[Supplied entries]:

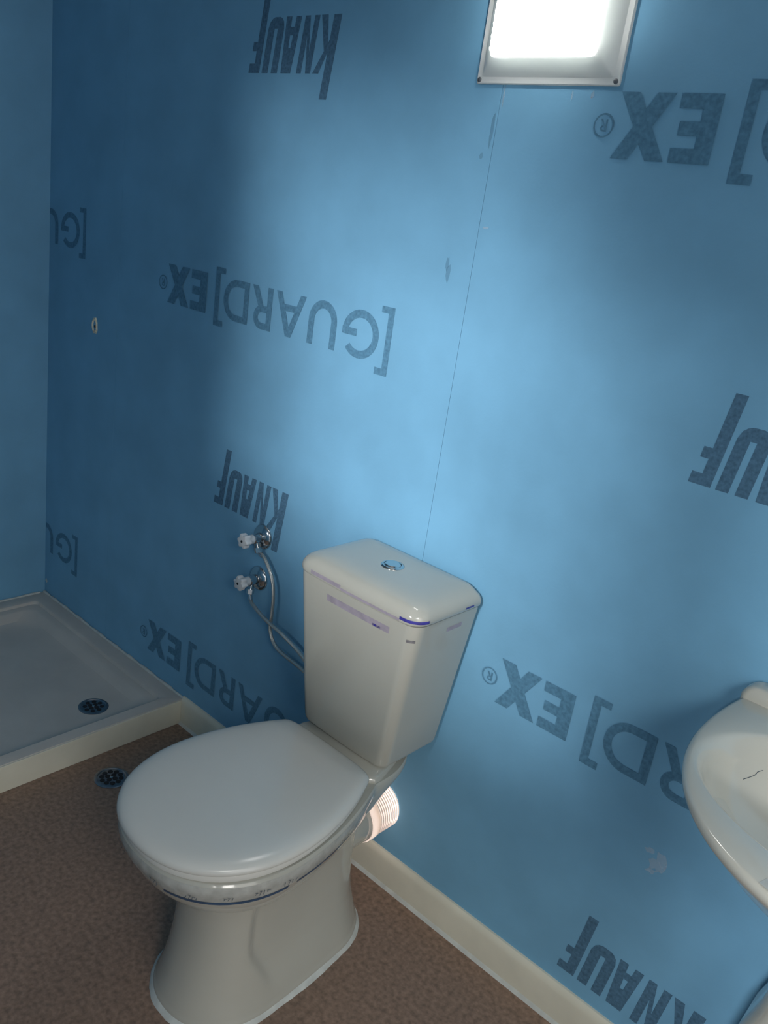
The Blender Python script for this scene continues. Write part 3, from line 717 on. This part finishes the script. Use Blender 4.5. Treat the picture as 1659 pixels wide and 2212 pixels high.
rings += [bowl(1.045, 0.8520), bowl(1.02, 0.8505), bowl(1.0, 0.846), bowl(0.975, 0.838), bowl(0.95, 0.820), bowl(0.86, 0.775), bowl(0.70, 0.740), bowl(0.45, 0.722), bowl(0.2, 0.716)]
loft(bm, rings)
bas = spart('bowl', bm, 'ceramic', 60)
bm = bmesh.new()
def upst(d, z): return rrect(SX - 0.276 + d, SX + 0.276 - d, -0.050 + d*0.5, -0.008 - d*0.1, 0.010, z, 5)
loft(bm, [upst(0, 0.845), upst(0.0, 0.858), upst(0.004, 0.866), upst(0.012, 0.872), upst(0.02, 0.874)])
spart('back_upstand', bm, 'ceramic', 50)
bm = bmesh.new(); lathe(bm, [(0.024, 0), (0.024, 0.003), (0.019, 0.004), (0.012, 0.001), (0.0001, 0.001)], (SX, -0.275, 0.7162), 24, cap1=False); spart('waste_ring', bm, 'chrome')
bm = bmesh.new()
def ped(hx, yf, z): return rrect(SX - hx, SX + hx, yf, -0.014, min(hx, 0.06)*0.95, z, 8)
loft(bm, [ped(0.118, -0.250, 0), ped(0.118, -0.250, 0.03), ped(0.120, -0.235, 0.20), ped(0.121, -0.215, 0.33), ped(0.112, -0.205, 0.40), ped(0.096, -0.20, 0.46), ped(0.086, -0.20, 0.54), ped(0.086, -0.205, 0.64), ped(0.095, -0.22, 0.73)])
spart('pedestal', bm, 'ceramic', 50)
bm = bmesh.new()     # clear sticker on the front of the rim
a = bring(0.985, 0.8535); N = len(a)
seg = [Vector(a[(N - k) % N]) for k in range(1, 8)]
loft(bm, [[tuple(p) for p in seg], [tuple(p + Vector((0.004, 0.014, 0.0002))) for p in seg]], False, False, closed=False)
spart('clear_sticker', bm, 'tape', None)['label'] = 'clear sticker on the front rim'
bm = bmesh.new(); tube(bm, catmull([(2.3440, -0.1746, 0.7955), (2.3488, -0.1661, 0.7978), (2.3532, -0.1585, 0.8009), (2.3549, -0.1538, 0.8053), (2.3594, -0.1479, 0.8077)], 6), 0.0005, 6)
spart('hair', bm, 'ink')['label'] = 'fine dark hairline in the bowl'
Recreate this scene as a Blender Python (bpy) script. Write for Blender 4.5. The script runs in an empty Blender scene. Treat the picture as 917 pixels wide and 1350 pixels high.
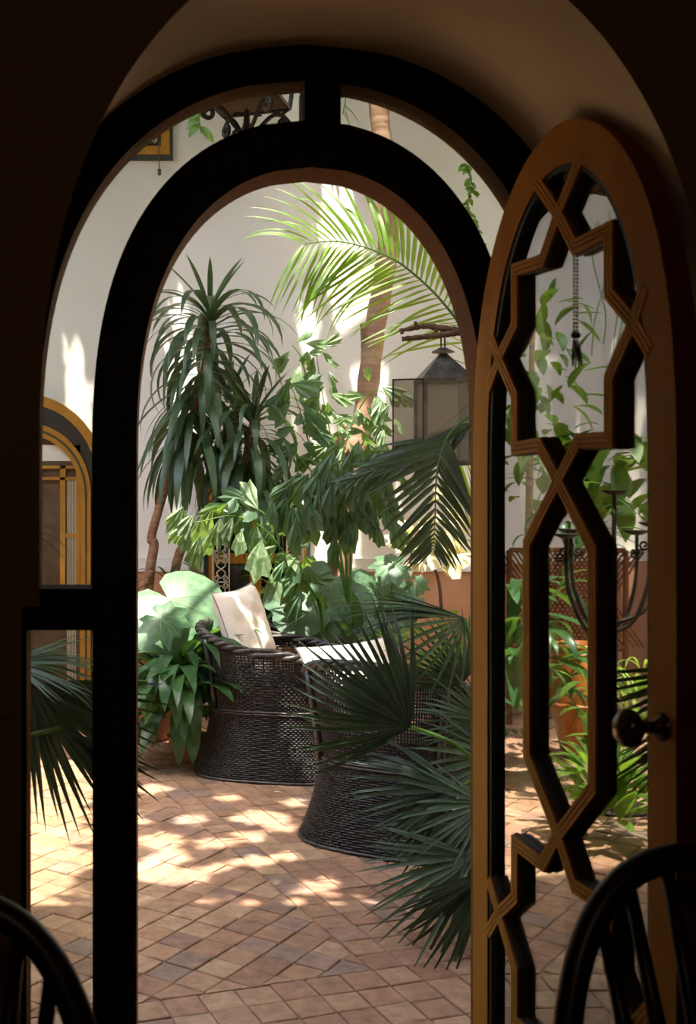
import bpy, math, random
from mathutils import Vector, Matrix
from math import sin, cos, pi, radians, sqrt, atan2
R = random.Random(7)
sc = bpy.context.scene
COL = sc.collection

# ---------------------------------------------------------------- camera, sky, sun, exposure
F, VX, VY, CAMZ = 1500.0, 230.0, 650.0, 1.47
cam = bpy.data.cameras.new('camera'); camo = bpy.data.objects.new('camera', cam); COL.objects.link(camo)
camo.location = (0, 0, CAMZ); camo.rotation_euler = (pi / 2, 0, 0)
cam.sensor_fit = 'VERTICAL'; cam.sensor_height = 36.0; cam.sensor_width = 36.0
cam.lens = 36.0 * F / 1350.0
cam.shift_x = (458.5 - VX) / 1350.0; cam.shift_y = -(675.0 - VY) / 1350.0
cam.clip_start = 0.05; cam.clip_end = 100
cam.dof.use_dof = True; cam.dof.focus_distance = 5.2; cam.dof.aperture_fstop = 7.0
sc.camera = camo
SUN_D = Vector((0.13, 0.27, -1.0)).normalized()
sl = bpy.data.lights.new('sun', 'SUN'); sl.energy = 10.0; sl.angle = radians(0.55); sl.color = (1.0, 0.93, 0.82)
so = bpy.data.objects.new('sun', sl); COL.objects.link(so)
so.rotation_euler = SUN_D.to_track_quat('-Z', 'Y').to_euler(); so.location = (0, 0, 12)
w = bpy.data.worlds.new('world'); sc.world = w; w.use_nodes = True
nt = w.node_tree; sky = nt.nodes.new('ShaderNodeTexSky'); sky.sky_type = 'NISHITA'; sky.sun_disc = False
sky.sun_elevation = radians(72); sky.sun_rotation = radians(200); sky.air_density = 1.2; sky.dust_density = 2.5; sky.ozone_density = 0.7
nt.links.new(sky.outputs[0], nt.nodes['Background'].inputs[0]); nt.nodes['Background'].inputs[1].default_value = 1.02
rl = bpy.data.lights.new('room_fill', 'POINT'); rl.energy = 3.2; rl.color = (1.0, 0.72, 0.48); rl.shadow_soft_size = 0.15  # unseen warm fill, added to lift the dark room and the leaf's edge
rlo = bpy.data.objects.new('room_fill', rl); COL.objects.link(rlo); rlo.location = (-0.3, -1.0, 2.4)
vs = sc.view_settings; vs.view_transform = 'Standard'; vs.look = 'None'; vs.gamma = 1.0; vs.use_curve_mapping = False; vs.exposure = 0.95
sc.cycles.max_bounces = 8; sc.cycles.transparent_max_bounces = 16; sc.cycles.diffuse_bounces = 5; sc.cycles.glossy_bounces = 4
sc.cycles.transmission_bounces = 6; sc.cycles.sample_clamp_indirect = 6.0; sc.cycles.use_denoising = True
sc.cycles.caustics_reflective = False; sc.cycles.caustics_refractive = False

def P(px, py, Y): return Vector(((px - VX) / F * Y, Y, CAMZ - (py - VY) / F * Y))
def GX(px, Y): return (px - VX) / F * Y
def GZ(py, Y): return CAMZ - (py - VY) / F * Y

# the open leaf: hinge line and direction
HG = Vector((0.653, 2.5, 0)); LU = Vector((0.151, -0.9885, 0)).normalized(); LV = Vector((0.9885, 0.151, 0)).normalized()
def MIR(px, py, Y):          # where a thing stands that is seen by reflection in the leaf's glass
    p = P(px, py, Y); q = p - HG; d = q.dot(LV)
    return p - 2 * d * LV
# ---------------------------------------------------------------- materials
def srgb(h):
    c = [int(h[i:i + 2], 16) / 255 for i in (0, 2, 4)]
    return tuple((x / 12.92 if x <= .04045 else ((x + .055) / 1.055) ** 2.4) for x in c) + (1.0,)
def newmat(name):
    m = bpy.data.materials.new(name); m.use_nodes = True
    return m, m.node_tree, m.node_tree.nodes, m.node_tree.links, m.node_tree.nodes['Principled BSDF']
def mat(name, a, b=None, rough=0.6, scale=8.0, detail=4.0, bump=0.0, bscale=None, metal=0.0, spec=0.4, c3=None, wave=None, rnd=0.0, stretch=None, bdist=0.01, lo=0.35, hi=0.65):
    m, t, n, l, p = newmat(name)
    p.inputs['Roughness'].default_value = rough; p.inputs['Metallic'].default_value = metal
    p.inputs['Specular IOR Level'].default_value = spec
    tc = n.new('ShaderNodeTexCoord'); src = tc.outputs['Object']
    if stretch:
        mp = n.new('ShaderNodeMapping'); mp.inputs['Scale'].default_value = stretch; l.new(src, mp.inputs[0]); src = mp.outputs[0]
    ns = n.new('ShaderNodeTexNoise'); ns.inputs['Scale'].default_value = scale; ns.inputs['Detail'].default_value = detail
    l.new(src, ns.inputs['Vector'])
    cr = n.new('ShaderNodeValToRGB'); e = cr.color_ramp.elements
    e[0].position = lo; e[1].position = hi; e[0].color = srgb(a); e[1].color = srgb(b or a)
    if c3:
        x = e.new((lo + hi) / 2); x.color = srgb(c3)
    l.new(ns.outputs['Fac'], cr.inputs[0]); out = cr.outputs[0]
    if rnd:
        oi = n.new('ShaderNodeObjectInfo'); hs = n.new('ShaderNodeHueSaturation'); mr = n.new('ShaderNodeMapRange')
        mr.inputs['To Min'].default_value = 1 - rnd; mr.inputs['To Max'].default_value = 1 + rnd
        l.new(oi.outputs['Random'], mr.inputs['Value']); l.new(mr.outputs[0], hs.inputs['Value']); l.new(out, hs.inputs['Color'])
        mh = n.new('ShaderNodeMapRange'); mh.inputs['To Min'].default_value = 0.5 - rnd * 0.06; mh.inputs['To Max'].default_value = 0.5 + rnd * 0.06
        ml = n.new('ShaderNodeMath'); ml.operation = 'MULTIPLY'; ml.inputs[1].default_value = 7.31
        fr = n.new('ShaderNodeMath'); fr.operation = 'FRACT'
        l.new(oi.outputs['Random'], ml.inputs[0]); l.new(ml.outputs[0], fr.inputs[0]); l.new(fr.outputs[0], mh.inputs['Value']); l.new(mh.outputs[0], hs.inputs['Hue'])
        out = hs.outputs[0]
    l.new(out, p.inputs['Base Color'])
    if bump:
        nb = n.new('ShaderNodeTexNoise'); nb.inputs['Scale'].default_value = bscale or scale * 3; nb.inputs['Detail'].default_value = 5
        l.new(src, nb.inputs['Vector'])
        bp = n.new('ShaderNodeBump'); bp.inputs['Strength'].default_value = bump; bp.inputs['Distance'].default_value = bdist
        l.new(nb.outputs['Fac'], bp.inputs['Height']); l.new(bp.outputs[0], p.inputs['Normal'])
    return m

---

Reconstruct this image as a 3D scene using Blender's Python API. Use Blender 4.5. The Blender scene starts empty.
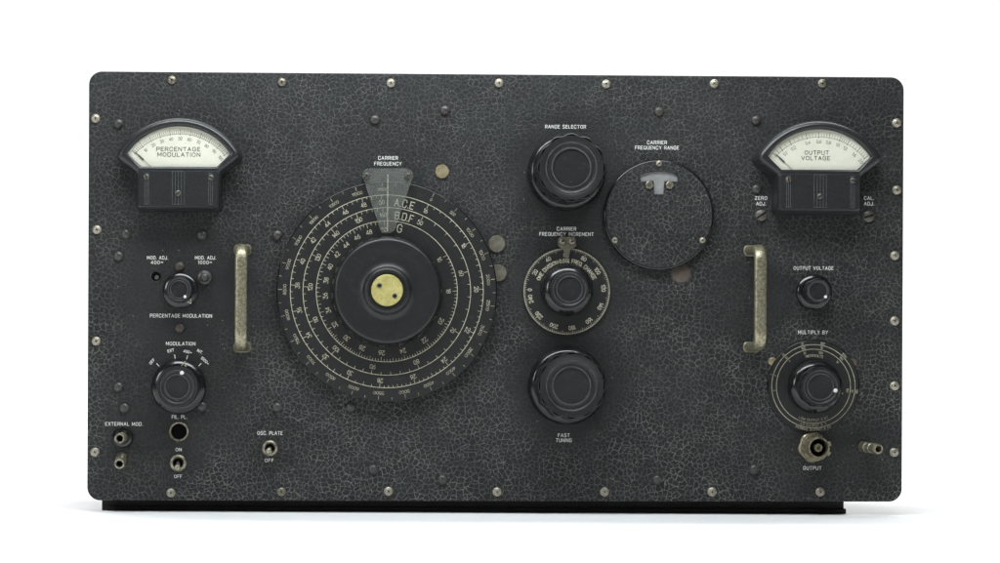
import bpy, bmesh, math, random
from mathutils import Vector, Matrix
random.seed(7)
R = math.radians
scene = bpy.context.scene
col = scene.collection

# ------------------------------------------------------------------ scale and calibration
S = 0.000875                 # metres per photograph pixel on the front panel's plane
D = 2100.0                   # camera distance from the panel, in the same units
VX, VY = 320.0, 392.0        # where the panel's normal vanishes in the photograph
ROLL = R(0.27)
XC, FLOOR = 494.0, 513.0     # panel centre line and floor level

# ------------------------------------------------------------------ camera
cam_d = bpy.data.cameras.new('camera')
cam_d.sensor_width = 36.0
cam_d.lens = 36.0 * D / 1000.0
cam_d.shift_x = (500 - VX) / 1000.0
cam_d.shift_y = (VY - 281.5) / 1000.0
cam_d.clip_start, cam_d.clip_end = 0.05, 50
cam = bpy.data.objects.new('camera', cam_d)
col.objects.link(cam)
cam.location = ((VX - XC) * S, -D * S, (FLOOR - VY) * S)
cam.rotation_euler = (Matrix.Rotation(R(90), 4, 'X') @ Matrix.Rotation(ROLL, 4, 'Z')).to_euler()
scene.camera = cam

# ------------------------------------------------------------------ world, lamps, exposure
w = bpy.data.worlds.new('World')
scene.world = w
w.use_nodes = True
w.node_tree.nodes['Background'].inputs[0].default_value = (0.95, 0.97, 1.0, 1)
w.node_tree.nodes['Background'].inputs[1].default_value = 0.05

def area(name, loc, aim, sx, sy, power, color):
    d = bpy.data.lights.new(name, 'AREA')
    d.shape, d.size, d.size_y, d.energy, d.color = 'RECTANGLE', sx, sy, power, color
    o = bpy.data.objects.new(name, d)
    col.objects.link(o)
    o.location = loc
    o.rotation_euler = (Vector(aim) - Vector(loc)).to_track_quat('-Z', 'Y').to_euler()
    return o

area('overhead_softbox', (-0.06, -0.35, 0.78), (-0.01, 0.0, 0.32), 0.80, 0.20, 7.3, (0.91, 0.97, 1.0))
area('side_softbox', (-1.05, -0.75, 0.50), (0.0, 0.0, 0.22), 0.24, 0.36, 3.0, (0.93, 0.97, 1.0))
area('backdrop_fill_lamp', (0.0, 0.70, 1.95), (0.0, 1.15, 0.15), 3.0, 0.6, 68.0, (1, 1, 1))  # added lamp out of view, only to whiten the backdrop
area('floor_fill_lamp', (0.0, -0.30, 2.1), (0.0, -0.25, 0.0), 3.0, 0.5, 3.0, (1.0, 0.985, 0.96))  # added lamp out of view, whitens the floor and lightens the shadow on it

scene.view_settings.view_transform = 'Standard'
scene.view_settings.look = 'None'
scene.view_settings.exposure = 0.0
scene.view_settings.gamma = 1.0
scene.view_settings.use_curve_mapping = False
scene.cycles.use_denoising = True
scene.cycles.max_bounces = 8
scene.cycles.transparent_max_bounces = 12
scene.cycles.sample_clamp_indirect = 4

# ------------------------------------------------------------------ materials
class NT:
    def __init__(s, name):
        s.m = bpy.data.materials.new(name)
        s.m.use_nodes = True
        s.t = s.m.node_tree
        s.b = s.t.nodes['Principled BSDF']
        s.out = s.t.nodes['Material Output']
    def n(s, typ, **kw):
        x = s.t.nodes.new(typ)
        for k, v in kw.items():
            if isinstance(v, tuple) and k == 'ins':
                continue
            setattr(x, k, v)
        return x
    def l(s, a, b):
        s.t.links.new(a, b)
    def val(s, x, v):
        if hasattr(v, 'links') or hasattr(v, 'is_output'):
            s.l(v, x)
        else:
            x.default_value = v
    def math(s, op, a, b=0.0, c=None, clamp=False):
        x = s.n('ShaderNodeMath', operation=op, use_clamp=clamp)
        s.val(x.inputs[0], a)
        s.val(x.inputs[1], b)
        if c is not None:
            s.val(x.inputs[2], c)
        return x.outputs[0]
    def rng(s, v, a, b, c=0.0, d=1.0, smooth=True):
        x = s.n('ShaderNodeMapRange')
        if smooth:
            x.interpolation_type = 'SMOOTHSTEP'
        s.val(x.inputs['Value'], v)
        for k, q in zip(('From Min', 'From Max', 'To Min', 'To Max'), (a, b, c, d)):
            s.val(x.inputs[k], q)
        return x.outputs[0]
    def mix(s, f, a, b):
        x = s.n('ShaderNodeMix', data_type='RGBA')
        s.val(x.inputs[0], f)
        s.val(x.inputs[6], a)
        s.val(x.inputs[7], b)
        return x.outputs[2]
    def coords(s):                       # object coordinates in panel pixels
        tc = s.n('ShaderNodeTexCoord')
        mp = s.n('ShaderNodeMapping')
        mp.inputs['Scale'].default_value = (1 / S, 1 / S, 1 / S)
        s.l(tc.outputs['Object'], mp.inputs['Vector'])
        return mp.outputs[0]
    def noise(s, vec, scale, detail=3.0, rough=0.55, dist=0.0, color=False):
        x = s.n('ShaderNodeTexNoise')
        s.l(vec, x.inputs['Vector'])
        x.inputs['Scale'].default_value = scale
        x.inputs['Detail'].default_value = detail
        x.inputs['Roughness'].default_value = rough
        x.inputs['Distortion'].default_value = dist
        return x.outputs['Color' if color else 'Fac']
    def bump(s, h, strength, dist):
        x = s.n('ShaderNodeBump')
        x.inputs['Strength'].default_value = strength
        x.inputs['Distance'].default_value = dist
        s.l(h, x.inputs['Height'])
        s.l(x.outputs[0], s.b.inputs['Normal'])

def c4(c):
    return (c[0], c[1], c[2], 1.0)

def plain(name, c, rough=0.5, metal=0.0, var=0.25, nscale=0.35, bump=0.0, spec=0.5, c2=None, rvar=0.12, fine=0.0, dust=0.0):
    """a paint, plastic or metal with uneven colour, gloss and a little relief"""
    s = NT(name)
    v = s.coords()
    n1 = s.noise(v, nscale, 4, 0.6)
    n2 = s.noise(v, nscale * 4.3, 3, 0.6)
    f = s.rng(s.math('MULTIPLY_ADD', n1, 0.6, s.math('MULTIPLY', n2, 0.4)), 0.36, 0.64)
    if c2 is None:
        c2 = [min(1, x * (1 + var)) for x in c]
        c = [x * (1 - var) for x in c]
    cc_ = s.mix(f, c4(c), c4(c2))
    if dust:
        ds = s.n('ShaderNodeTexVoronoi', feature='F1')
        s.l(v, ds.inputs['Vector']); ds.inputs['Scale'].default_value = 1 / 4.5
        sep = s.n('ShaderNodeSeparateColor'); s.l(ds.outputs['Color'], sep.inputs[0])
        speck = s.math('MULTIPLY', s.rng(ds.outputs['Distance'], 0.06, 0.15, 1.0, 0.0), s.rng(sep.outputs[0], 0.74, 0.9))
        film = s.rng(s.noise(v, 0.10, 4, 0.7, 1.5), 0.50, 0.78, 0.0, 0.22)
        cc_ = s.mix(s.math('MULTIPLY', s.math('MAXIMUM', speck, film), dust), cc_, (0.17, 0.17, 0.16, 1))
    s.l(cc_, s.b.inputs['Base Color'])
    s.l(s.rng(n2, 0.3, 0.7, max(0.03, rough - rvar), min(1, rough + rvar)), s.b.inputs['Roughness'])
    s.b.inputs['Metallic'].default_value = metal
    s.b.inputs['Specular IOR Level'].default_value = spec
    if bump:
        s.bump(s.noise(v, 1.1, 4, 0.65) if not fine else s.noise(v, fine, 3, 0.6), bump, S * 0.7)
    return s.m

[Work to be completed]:
Take out nothing but the lines from the one containing "Recreate this scene" to the one containing "COL = sc.collection", inclusive, retyped exactly. Drop the pictures.

[Answer]:
Recreate this scene as a Blender Python (bpy) script. Write for Blender 4.5. The script runs in an empty Blender scene. Treat the picture as 917 pixels wide and 1350 pixels high.
import bpy, math, random
from mathutils import Vector, Matrix
from math import sin, cos, pi, radians, sqrt, atan2
R = random.Random(7)
sc = bpy.context.scene
COL = sc.collection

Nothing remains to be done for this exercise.